* Written task
Which lines of the records contain "scene"? Collect every one of them.

### Dataset extract

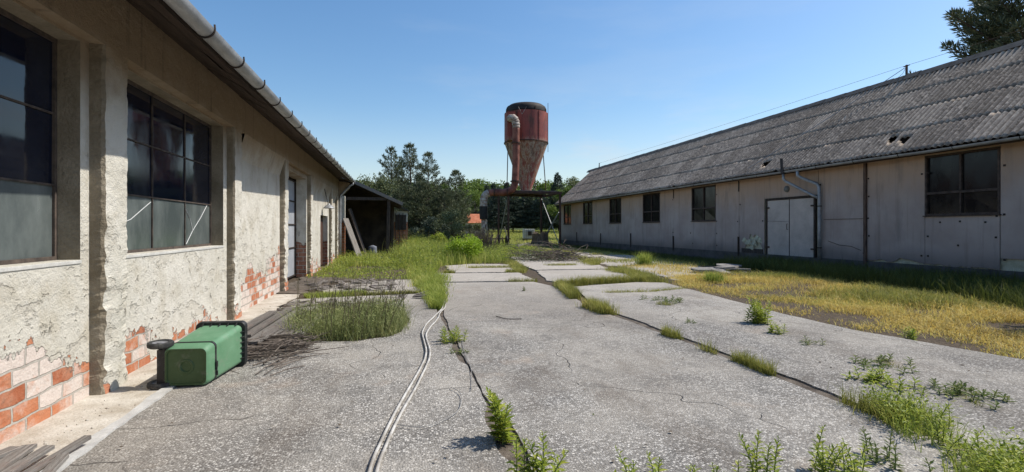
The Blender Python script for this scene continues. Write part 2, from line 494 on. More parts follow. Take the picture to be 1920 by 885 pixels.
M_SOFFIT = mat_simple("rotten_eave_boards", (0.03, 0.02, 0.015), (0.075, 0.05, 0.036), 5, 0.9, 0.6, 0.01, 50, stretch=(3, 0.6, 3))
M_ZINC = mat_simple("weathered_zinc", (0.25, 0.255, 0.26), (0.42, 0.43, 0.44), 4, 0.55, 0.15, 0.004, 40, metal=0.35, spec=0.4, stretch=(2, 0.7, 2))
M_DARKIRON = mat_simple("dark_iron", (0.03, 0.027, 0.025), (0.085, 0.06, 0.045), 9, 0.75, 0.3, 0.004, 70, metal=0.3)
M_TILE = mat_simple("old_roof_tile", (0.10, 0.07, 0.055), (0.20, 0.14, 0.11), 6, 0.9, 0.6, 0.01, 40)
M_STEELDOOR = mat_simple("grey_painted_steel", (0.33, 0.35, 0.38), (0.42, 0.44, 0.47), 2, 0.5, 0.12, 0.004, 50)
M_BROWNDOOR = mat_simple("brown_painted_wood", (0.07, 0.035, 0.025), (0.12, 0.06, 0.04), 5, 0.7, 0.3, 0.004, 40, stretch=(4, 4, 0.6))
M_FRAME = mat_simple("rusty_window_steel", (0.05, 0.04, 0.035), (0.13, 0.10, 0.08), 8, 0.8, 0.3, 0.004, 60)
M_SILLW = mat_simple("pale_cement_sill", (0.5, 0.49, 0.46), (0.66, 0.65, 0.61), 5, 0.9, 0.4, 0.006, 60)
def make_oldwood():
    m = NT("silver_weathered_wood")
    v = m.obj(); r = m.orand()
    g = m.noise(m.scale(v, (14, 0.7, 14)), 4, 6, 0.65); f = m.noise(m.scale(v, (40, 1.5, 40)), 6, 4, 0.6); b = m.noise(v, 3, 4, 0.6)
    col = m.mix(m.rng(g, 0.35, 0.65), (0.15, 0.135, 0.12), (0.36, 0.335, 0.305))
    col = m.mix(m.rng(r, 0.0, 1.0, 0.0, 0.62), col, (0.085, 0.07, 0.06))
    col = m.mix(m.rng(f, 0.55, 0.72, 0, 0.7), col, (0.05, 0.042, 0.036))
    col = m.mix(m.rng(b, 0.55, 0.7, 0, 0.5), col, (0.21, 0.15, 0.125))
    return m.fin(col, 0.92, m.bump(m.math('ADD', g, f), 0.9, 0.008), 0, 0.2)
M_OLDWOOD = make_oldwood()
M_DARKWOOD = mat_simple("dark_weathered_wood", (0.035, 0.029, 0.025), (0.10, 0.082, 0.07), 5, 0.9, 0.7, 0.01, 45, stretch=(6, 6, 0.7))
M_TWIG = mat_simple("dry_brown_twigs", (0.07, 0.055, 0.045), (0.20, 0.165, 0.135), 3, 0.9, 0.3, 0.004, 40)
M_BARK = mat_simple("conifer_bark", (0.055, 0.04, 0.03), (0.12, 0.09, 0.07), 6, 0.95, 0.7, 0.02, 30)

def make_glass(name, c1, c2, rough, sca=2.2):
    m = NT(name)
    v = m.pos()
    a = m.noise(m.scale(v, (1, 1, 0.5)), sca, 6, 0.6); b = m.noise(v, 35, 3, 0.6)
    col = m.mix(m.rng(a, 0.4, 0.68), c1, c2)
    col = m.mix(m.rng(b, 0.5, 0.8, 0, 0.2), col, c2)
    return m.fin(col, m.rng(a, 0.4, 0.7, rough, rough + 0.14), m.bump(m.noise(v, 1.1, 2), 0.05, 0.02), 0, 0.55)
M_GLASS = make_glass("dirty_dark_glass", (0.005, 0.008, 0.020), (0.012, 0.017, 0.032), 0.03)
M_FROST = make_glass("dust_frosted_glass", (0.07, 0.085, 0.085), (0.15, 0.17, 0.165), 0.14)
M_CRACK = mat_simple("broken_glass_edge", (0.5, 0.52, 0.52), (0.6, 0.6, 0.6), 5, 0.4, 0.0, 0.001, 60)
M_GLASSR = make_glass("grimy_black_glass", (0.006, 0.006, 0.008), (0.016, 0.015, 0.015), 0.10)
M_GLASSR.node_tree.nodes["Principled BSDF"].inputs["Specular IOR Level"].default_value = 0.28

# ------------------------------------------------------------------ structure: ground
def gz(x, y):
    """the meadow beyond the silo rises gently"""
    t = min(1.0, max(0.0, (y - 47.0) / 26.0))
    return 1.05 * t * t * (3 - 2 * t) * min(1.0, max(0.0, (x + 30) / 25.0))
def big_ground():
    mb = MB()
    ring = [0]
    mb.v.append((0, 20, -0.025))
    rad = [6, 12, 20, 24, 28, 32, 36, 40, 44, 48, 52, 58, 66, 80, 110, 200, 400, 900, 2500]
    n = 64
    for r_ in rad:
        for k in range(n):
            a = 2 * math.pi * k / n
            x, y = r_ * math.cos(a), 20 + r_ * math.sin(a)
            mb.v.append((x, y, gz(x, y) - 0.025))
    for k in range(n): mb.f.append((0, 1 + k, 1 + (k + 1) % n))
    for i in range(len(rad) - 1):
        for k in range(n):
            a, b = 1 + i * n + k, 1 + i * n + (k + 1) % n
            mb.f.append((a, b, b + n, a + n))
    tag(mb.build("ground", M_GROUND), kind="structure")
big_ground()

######
### Dataset extract

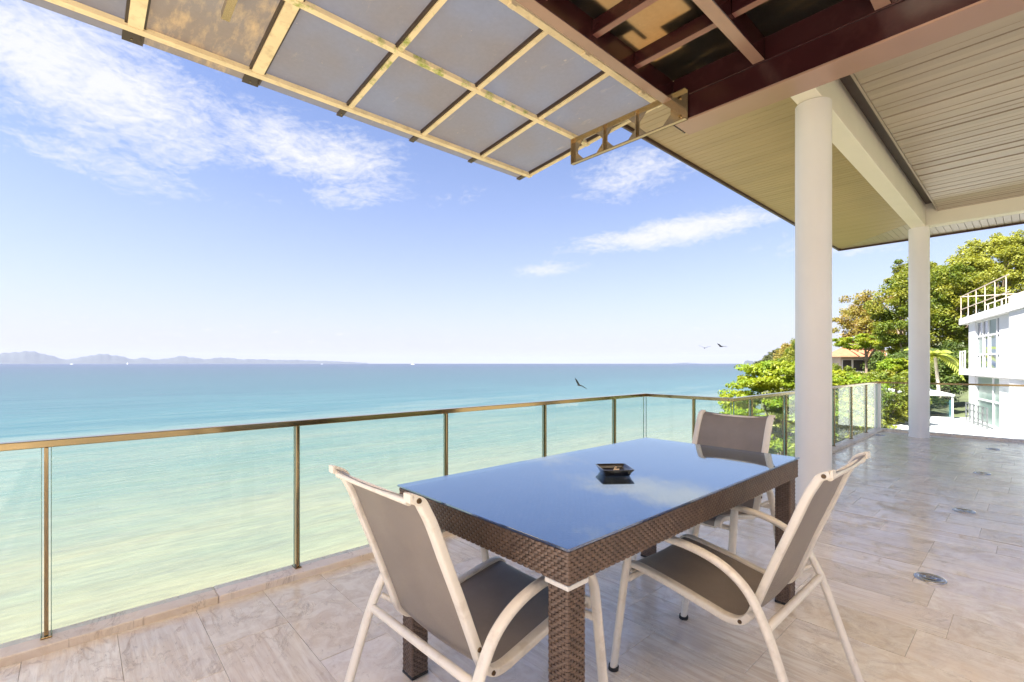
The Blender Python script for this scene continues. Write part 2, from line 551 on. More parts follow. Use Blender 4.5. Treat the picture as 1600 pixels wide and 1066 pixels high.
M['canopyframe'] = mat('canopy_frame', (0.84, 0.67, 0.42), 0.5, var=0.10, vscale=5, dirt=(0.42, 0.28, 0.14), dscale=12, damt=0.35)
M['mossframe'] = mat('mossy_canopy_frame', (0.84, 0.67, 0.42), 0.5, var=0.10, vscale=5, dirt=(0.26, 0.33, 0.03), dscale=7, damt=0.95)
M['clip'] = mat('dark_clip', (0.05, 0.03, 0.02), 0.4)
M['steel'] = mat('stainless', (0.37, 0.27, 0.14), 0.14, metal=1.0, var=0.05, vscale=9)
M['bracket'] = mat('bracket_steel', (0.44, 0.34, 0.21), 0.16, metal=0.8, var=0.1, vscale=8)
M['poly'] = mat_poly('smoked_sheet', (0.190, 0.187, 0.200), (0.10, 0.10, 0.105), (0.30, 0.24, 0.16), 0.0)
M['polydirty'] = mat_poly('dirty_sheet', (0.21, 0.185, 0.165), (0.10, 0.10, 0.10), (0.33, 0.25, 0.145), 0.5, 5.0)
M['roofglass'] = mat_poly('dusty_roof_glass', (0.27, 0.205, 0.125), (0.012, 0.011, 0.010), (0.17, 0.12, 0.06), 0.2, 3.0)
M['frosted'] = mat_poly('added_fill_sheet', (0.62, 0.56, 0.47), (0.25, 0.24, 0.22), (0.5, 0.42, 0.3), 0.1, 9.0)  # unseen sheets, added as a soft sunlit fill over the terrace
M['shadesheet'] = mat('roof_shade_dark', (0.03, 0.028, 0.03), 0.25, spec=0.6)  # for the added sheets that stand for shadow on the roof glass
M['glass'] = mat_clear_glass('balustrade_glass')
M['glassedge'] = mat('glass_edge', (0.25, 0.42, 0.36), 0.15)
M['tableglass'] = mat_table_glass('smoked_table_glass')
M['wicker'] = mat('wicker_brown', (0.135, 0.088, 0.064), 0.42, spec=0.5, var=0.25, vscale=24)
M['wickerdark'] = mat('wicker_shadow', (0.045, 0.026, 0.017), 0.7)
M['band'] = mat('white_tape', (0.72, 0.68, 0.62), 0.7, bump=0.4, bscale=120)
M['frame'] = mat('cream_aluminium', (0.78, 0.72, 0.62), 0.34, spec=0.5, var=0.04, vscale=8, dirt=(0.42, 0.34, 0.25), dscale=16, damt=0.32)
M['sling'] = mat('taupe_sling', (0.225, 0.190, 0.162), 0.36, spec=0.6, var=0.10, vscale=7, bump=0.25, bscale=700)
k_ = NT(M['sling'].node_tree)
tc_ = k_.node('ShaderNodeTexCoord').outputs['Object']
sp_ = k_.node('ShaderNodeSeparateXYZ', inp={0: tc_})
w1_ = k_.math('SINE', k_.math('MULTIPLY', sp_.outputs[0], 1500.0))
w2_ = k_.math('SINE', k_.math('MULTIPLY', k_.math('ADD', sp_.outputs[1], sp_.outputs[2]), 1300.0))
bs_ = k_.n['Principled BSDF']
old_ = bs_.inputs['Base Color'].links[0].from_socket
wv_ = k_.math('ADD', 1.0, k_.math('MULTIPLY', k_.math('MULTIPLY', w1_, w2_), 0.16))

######

* Problem solution
The Blender Python script for this scene continues. Write part 2, from line 494 on. More parts follow. Take the picture to be 1920 by 885 pixels.
The Blender Python script for this scene continues. Write part 2, from line 551 on. More parts follow. Use Blender 4.5. Treat the picture as 1600 pixels wide and 1066 pixels high.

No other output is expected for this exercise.